Show that $\dbinom{2n}{n} + \dbinom{2n}{n-1} = \frac{1}{2} \dbinom{2n+2}{n+1}$
By induction, suppose that for some n its true, $\dbinom{2n}{n} + \dbinom{2n}{n-1} = \dbinom{2n+2}{n+1}$ by theorem, but, I don't know how to prove that $\dbinom{2n+2}{n+1} = \frac{1}{2} \dbinom{2n+4}{n+2}$
On
Say you have 2 red balls and other white. On how many ways you can choose $n+1$ of them?
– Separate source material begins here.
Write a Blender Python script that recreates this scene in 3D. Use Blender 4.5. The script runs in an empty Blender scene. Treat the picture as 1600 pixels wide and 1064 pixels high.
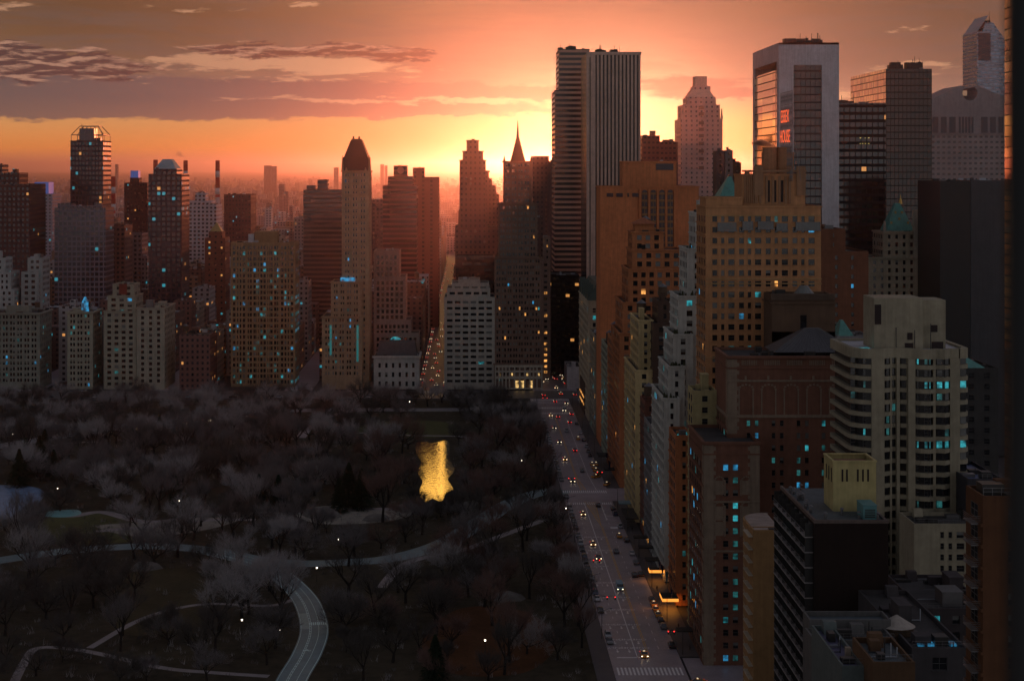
import bpy, math, random
from math import sin, cos, pi, radians, sqrt, exp, floor
from mathutils import Vector, Matrix
C = bpy.data.collections.new('scene'); bpy.context.scene.collection.children.link(C)
SC = bpy.context.scene
# ------------------------------------------------------------------ camera
F = 2667.0; H = 135.0; VX = 732.0; VY = 263.0      # focal length in photo pixels, eye height, vanishing point of the street
cam_d = bpy.data.cameras.new('camera'); cam = bpy.data.objects.new('camera', cam_d); C.objects.link(cam)
cam.location = (0, 0, H); cam.rotation_euler = (pi/2, 0, 0)
cam_d.sensor_width = 36; cam_d.lens = 36*F/1600; cam_d.shift_x = 68/1600; cam_d.shift_y = -(532-VY)/1600
cam_d.clip_start = 0.1; cam_d.clip_end = 120000
cam_d.dof.use_dof = True; cam_d.dof.focus_distance = 700; cam_d.dof.aperture_fstop = 4.0
SC.camera = cam
SC.view_settings.view_transform = 'Standard'; SC.view_settings.look = 'None'
SC.view_settings.exposure = 0.45; SC.view_settings.gamma = 1.0
SC.cycles.volume_bounces = 0; SC.cycles.max_bounces = 5; SC.cycles.diffuse_bounces = 2
SC.cycles.volume_max_steps = 64; SC.cycles.sample_clamp_indirect = 2.0
SUN_AZ, SUN_EL = 0.060, 0.022                       # radians, east end of the street, low over the horizon
# ------------------------------------------------------------------ sky
world = bpy.data.worlds.new('World'); SC.world = world; world.use_nodes = True
WT = world.node_tree; WT.nodes.clear()
class S:
    """a socket with arithmetic"""
    T = None
    def __init__(s, o): s.o = o
    def m(s, op, *a, clamp=False):
        n = S.T.nodes.new('ShaderNodeMath'); n.operation = op; n.use_clamp = clamp
        for i, v in enumerate((s,)+a):
            if isinstance(v, S): S.T.links.new(v.o, n.inputs[i])
            else: n.inputs[i].default_value = v
        return S(n.outputs[0])
    def __add__(s, b): return s.m('ADD', b)
    def __radd__(s, b): return s.m('ADD', b)
    def __sub__(s, b): return s.m('SUBTRACT', b)
    def __rsub__(s, b): return (s*-1.0).m('ADD', b)
    def __mul__(s, b): return s.m('MULTIPLY', b)
    def __rmul__(s, b): return s.m('MULTIPLY', b)
    def __truediv__(s, b): return s.m('DIVIDE', b)
    def clamp(s): return s.m('ADD', 0.0, clamp=True)
    def step(s, a, b):
        n = S.T.nodes.new('ShaderNodeMapRange'); n.interpolation_type = 'SMOOTHSTEP'
        S.T.links.new(s.o, n.inputs[0]); n.inputs[1].default_value = a; n.inputs[2].default_value = b
        return S(n.outputs[0])
def node(t, **k):
    n = S.T.nodes.new(t)
    for a, b in k.items(): setattr(n, a, b)
    return n
def lk(a, b): S.T.links.new(a.o if isinstance(a, S) else a, b)
def xyz(x, y, z=0.0):
    n = node('ShaderNodeCombineXYZ')
    for i, v in enumerate((x, y, z)):
        if isinstance(v, S): lk(v, n.inputs[i])
        else: n.inputs[i].default_value = v
    return n.outputs[0]
def noise(vec, scale=1.0, detail=4.0, rough=0.5, dist=0.0):
    n = node('ShaderNodeTexNoise'); lk(vec, n.inputs['Vector']); n.inputs['Scale'].default_value = scale
    n.inputs['Detail'].default_value = detail; n.inputs['Roughness'].default_value = rough; n.inputs['Distortion'].default_value = dist
    return S(n.outputs['Fac'])
def mixc(f, a, b):
    n = node('ShaderNodeMix', data_type='RGBA')
    if isinstance(f, S): lk(f, n.inputs[0])
    else: n.inputs[0].default_value = f
    for i, v in ((6, a), (7, b)):
        if isinstance(v, (tuple, list)): n.inputs[i].default_value = (*v, 1)
        else: lk(v, n.inputs[i])
    return n.outputs[2]
def ramp(f, stops):
    n = node('ShaderNodeValToRGB'); r = n.color_ramp
    lk(f, n.inputs[0])
    while len(r.elements) < len(stops): r.elements.new(0.5)
    for e, (p, c) in zip(r.elements, stops): e.position = p; e.color = (*c, 1)
    return n.outputs[0]
def scalec(c, f):
    n = node('ShaderNodeVectorMath', operation='SCALE'); lk(c, n.inputs[0])
    if isinstance(f, S): lk(f, n.inputs[3])
    else: n.inputs[3].default_value = f
    return n.outputs[0]
def addc(a, b):
    n = node('ShaderNodeVectorMath', operation='ADD'); lk(a, n.inputs[0]); lk(b, n.inputs[1]); return n.outputs[0]
def colour(c):
    n = node('ShaderNodeRGB'); n.outputs[0].default_value = (*c, 1); return n.outputs[0]
def make_sky():
    S.T = WT
    tc = node('ShaderNodeTexCoord'); sp = node('ShaderNodeSeparateXYZ'); lk(tc.outputs['Generated'], sp.inputs[0])
    x, y, z = [S(o) for o in sp.outputs]
    A = x.m('ARCTAN2', y); E = z.m('ARCSINE')                       # azimuth east of the street, elevation
    front = (y*1.0).step(-0.35, 0.85)
    fr = ramp(E*2.0 + 0.02, [(0.0, (.15,.07,.085)), (0.02, (.32,.11,.07)), (0.042, (.58,.185,.035)), (0.075, (.44,.21,.075)), (.105, (.16,.115,.09)),
                             (.14, (.10,.072,.058)), (.2, (.085,.052,.040)), (.6, (.13,.10,.105)), (1.0, (.12,.105,.13))])
    bk = ramp(E*0.64, [(0.0, (.29,.275,.275)), (.08, (.27,.26,.27)), (.4, (.115,.115,.135)), (1.0, (.09,.095,.12))])
    base = mixc(front, bk, fr)
    def g(px, py, sx, sy):                                           # soft patch of sky round one direction
        a = (A - (px-VX)/F)*(F/sx); e = (E - (VY-py)/F)*(F/sy)
        return (((a*a)+(e*e))*-0.5).m('EXPONENT')
    up = noise(xyz(A*5.0, E*16.0, 3.0), 1.0, 5, .55)
    base = scalec(base, ((up-0.5)*E.step(.04, .09)*1.1+1.0)*(1.0-E.step(.03,.09)*(1.0-A.step(-.30,.02))*0.5))
    # glow round the sun, behind the tower
    base = addc(base, scalec(colour((1.0,.50,.14)), g(960,212,180,44)*0.55))
    base = addc(base, scalec(colour((1.0,.74,.38)), g(975,165,90,50)*0.35))
    base = addc(base, scalec(colour((.50,.25,.16)), g(940,70,210,100)*0.36))
    base = addc(base, scalec(colour((1.0,.50,.06)), g(690,-240,170,75)*4.5))       # unseen golden patch added above the view for the pond to reflect
    base = addc(base, scalec(colour((.9,.40,.08)), g(-900,150,420,160)*0.5))
    n1 = noise(xyz(A*38.0, E*240.0, 1.7), 1.0, 9, .62, .6)
    n2 = noise(xyz(A*38.0-.1, E*240.0+0.45, 1.7), 1.0, 9, .62, .6)
    n3 = noise(xyz(A*14.0, E*150.0, 7.7), 1.0, 8, .6, .3)
    wa = noise(xyz(A*22.0, E*90.0, 4.1), 1.0, 4, .6); we = noise(xyz(A*40.0, E*120.0, 9.3), 1.0, 5, .65)
    A0, E0 = A, E
    A = A + (wa-0.5)*0.07; E = E + (we-0.5)*0.014
    def g(px, py, sx, sy):
        a = (A - (px-VX)/F)*(F/sx); e = (E - (VY-py)/F)*(F/sy)
        return (((a*a)+(e*e))*-0.5).m('EXPONENT')
    dark = [(360,78,55,6),(430,84,70,5.5),(545,76,50,7),(600,88,40,5),(655,80,28,5),(650,92,30,4),(60,95,90,11),(155,105,55,9),(40,118,80,10),(210,120,30,6),(165,82,16,3),(15,80,40,6)]
    bank = [(330,150,230,13),(560,145,200,10),(740,148,120,8),(90,150,170,20),(250,174,330,9),(640,174,140,5),(850,148,60,6),(1080,132,75,8),(1120,150,60,5)]
    lit = [(330,102,150,9),(470,98,120,6),(560,112,120,7),(300,18,50,5),(30,20,35,6),(500,8,25,4),(1370,116,45,7),(1440,106,60,4),(1415,53,20,3.5),(1300,148,60,5),(1060,160,60,4),(560,157,150,4),(800,160,90,5),(420,128,150,4),(90,115,60,5)]
    def lobes(L):
        t = None
        for l in L: t = g(*l) if t is None else t + g(*l)
        return t
    Ls, Lg, Ll = lobes(bank), lobes(dark), lobes(lit)
    nn = n1-0.5
    near = g(980,200,230,110).clamp()
    # a torn high deck, greyer away from the sun
    dk = (n3-0.42).step(.0,.22)*E.step(.028,.05)*0.45
    base = mixc(dk, base, mixc(near, (.060,.056,.060), (.42,.22,.14)))
    ds = (Ls*0.85 + (n3-0.5)*0.9 + nn*.5).step(.22, .60)*Ls.step(.03,.3)
    base = mixc(ds*0.86, base, mixc(near, (.050,.052,.062), (.24,.13,.10)))
    dl = (Ll*0.8 + nn*2.8).step(.42, .95)*Ll.step(.05,.4)
    base = mixc(dl*0.8, base, mixc(near, (.34,.19,.12), (.9,.55,.26)))
    dg = (Lg*1.1 + nn*2.6).step(.42, .78)*Lg.step(.05,.35)
    rim = ((n1-n2)*7.0+.1).clamp()
    base = mixc(dg*0.95, base, mixc(rim, (.02,.02,.03), (.26,.15,.11)))
    # a thin real twilight sky underneath
    sky = node('ShaderNodeTexSky', sky_type='NISHITA'); sky.sun_disc = False
    sky.sun_elevation = SUN_EL; sky.sun_rotation = SUN_AZ; sky.air_density = 1.5; sky.dust_density = 3.0
    b1 = node('ShaderNodeBackground'); lk(base, b1.inputs[0]); b1.inputs[1].default_value = 1.0
    b2 = node('ShaderNodeBackground'); lk(sky.outputs[0], b2.inputs[0]); b2.inputs[1].default_value = 0.01
    ad = node('ShaderNodeAddShader'); lk(b1.outputs[0], ad.inputs[0]); lk(b2.outputs[0], ad.inputs[1])
    out = node('ShaderNodeOutputWorld'); lk(ad.outputs[0], out.inputs[0])
make_sky()
world.cycles.sampling_method = 'MANUAL'; world.cycles.sample_map_resolution = 1024
sun_d = bpy.data.lights.new('sun', 'SUN'); sun_d.energy = 0.72; sun_d.angle = radians(.6); sun_d.color = (1, .225, .085)
sun = bpy.data.objects.new('sun', sun_d); C.objects.link(sun)
sd = Vector((sin(SUN_AZ)*cos(SUN_EL), cos(SUN_AZ)*cos(SUN_EL), sin(SUN_EL)))
sun.rotation_euler = sd.to_track_quat('Z', 'Y').to_euler(); sun.location = (300, 3000, 900)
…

One answer is ${2n+2\choose n+1}$.
And second answer:
If both red are choosen then we must choose $n-1$ balls beetwen $2n$ balls, so that is $${2n\choose n-1}$$
If one red is choosen then we must choose $n$ balls beetwen $2n$ balls and one red, that is two ways, so that is $$2{2n\choose n}$$
If no red is choosen then we must choose $n+1$ balls beetwen $2n$ balls, so that is $${2n\choose n+1} = {2n\choose n-1}$$
Sum that and you are done.
$$\begin{align} {2n\choose n}+{2n\choose n-1}&=\frac{(2n)!}{n!n!}+\frac{(2n)!}{(n-1)!(n+1)!} \\ &= \frac{(2n)!(n+1)}{n!(n+1)!}+\frac{(2n)!n}{n!(n+1)!} \\ &= \frac{(2n)!(n+1+n)}{n!(n+1)!} \\ &= \frac{(2n+1)!}{n!(n+1)!}\tag{1} \end{align}$$ And $$\begin{align} \frac 12{2n+2\choose n+1}&=\frac 12\frac{(2n+2)!}{(n+1)!(n+1)!} \\ &= \frac 12\frac{(2n+2)(2n+1)!}{(n+1)n!(n+1)!} \\ &=\frac{2n+2}{2(n+1)}\cdot\frac{(2n+1)!}{n!(n+1)!} \\ &= \frac{(2n+1)!}{n!(n+1)!}\tag{2} \end{align}$$ Finally, combine $(1)$ and $(2)$. You can also use Pascal's identity to immediately obtain the result in $(1)$.